Stillness is inner shalom, an experience of living into the story of God’s lordship, a story that began at creation and invites women and men into ever retuning to live as we truly were made to be, in community with Father, Son, Spirit and others around us.

It’s almost impossible to describe, I think, as we’re so used to words that they’ve lost their emotional power. Yet, the experience of this, once tasted, is hard to forget, that moment of deep peace, of relaxed tension, of being active in and for this world but not co-opted.

In the midst of so many demands on my life this season, experiencing the mental and physical impact of stress, I yearn for relaxed shoulders, eased thoughts, songs and prayers stirring from within, to dance amidst the trees and to laugh with the wind and birdsongs, to seek out friends and family to share my time with in joy, not obligation.

The journey toward this stillness is at the root of the spiritual disciplines, to align ourselves in prayer, study, rest, maybe fasting, definitely exercising, and so many others that are a buffet for us to discover. The goal isn’t the tasks, the goal is to more and more find that stillness in the presence of the Spirit, who is the giver of both life and calling.

Without the stillness, we get lost in the flood of other stories that want us as minor characters.  With the stillness, we become whole in the work of the Spirit, able to be and to do according to God’s good will, God’s good timing, God’s good strength, God’s good delight.

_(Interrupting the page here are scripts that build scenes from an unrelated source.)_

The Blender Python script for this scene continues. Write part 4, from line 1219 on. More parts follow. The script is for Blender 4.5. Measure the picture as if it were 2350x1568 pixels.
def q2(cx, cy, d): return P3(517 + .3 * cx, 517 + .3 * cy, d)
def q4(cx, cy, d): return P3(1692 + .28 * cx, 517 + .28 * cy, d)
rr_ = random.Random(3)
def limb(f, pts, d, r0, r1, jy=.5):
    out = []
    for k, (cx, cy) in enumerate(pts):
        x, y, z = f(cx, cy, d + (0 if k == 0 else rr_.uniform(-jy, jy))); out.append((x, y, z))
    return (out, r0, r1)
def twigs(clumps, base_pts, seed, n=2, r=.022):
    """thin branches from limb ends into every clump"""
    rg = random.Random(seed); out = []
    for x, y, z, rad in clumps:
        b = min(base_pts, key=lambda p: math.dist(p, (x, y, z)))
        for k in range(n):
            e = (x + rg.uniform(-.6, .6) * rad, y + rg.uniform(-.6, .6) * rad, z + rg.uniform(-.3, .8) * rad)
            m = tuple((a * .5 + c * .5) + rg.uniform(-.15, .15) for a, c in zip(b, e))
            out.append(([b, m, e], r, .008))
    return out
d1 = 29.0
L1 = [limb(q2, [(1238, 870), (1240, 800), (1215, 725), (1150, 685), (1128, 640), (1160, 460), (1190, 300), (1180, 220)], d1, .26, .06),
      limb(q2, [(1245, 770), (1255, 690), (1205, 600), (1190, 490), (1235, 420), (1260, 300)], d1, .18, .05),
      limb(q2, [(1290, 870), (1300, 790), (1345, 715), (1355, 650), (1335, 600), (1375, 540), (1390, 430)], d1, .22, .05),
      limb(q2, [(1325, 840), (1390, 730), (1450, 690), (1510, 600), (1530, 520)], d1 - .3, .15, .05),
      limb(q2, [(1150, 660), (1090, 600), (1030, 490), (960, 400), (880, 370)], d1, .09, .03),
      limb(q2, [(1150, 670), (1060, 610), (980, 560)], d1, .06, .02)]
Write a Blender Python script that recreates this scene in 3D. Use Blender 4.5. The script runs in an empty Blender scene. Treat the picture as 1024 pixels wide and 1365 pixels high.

Stillness isn’t always easily found, especially when we can’t get away from the storms of life and the expectations of a busy world.  But it is there.  It is available.  Jesus isn’t far away and waiting for us to do everything right. Jesus is with us, here, in the storms too. Let us listen, let us learn his voice, the story he is telling within us and to the whole of the cosmos, together in this intricate, complex, ever more beautiful experience of life.

Be still.

Let us this week and this quarter tune to this calling and in tuning to this find this beauty and transformation resonating in our lives and in our contexts, genuine good news in present and eternal ways, the story of true and resurrecting life.